(3D scene scripts)
* * * * * * *

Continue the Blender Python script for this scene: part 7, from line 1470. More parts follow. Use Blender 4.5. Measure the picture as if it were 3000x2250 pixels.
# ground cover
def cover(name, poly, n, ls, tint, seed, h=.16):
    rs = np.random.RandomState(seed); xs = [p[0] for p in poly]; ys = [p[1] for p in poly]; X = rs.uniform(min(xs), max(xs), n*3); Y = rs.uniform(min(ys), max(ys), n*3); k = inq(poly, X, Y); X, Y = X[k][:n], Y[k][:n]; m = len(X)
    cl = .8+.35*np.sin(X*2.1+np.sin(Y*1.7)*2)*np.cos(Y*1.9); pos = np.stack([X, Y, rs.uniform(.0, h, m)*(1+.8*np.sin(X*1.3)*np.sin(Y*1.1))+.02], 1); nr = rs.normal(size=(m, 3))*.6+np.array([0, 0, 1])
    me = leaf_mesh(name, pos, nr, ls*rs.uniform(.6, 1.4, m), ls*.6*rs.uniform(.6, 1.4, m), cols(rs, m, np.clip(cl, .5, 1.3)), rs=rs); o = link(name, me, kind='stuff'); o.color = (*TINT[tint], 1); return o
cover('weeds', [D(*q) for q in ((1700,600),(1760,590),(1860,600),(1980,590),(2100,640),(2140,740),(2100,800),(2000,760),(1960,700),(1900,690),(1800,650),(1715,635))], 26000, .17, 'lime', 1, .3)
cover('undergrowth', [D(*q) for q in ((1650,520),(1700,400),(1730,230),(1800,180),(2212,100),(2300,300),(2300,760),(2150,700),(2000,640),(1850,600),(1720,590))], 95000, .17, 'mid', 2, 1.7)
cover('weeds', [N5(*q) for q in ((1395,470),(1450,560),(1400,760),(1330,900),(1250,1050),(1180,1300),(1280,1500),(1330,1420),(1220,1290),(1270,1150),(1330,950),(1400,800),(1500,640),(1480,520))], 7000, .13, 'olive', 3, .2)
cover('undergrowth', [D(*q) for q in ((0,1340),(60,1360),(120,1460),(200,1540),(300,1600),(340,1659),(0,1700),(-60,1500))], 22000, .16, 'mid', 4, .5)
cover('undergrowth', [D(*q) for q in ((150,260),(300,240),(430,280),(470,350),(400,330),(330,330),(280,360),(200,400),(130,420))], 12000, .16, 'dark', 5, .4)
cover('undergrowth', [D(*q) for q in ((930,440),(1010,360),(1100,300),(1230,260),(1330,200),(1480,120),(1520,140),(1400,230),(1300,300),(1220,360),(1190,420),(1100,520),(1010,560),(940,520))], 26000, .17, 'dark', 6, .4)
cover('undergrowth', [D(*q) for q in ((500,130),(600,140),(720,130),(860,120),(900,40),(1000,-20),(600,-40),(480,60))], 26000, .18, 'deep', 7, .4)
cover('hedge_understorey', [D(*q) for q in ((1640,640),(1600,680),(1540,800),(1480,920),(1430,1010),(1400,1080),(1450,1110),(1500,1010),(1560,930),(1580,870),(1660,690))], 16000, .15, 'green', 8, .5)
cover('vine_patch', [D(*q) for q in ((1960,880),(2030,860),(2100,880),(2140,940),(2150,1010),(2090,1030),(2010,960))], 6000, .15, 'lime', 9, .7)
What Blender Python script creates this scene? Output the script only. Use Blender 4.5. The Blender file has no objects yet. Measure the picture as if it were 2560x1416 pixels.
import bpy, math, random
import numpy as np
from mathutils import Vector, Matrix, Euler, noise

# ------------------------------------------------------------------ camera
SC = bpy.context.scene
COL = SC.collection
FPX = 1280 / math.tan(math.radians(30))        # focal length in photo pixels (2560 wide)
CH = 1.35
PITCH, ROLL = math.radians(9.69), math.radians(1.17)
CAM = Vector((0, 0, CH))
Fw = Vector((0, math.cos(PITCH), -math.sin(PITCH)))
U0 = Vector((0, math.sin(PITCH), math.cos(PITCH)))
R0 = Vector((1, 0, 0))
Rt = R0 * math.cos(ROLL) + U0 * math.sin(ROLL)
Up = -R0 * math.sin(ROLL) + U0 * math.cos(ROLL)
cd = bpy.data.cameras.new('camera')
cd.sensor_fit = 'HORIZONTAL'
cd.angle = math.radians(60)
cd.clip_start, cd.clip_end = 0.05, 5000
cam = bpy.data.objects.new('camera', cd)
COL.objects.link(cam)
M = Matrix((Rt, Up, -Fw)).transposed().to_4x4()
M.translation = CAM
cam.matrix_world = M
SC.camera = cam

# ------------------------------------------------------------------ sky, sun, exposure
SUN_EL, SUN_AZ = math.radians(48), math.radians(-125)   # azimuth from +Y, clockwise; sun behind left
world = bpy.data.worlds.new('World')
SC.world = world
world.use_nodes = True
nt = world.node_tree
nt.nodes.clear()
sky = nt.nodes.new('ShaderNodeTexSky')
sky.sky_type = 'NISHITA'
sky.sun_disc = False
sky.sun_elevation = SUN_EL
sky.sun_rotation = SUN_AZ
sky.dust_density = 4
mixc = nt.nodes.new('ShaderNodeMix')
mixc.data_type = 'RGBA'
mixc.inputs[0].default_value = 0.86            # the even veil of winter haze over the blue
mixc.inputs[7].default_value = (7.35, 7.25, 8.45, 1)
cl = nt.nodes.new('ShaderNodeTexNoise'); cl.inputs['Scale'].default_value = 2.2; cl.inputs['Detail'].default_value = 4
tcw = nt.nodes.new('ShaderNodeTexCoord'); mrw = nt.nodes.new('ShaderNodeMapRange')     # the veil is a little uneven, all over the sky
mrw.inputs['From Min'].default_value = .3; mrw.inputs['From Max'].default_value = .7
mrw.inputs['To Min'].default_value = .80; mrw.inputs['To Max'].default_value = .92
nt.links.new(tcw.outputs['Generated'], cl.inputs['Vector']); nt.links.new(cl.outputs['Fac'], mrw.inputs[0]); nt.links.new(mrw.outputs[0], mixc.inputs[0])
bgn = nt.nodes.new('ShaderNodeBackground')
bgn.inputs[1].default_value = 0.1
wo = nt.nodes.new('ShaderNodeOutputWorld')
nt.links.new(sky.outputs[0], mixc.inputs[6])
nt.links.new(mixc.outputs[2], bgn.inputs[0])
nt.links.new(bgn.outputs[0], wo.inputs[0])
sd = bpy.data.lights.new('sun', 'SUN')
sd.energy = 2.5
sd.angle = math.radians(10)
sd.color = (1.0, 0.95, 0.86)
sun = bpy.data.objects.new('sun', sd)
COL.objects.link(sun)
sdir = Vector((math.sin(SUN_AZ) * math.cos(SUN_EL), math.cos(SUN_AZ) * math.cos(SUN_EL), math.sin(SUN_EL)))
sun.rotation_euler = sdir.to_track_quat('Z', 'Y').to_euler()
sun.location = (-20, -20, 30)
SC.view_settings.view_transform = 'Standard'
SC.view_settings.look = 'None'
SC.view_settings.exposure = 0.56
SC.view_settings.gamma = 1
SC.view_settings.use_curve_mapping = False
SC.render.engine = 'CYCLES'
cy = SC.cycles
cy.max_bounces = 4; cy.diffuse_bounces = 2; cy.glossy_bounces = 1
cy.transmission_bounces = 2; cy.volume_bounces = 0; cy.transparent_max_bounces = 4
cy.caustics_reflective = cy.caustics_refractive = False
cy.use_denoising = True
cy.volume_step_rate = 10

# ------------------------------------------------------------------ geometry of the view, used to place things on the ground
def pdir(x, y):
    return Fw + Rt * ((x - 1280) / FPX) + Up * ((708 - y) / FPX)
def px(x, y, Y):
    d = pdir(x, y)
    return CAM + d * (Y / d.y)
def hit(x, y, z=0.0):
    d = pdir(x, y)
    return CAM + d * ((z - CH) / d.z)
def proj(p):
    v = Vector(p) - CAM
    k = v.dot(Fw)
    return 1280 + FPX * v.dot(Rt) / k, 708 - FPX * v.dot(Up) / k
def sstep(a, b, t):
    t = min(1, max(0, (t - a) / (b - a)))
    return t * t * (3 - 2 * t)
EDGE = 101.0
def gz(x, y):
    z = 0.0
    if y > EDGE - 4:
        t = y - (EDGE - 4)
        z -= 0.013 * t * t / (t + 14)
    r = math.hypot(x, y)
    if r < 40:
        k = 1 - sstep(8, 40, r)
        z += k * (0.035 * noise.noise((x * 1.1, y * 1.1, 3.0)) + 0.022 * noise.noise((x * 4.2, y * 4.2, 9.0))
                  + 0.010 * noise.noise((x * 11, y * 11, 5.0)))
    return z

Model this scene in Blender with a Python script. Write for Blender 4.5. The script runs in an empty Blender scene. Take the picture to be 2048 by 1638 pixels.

* * * * * * *

Your task:
What do the lines above say from the one containing "What Blender Python" down to the one containing "SC.camera = cam"? Return them exactly, both end lines included, and only them.

Solution to this problem:
What Blender Python script creates this scene? Output the script only. Use Blender 4.5. The Blender file has no objects yet. Measure the picture as if it were 2560x1416 pixels.
import bpy, math, random
import numpy as np
from mathutils import Vector, Matrix, Euler, noise

# ------------------------------------------------------------------ camera
SC = bpy.context.scene
COL = SC.collection
FPX = 1280 / math.tan(math.radians(30))        # focal length in photo pixels (2560 wide)
CH = 1.35
PITCH, ROLL = math.radians(9.69), math.radians(1.17)
CAM = Vector((0, 0, CH))
Fw = Vector((0, math.cos(PITCH), -math.sin(PITCH)))
U0 = Vector((0, math.sin(PITCH), math.cos(PITCH)))
R0 = Vector((1, 0, 0))
Rt = R0 * math.cos(ROLL) + U0 * math.sin(ROLL)
Up = -R0 * math.sin(ROLL) + U0 * math.cos(ROLL)
cd = bpy.data.cameras.new('camera')
cd.sensor_fit = 'HORIZONTAL'
cd.angle = math.radians(60)
cd.clip_start, cd.clip_end = 0.05, 5000
cam = bpy.data.objects.new('camera', cd)
COL.objects.link(cam)
M = Matrix((Rt, Up, -Fw)).transposed().to_4x4()
M.translation = CAM
cam.matrix_world = M
SC.camera = cam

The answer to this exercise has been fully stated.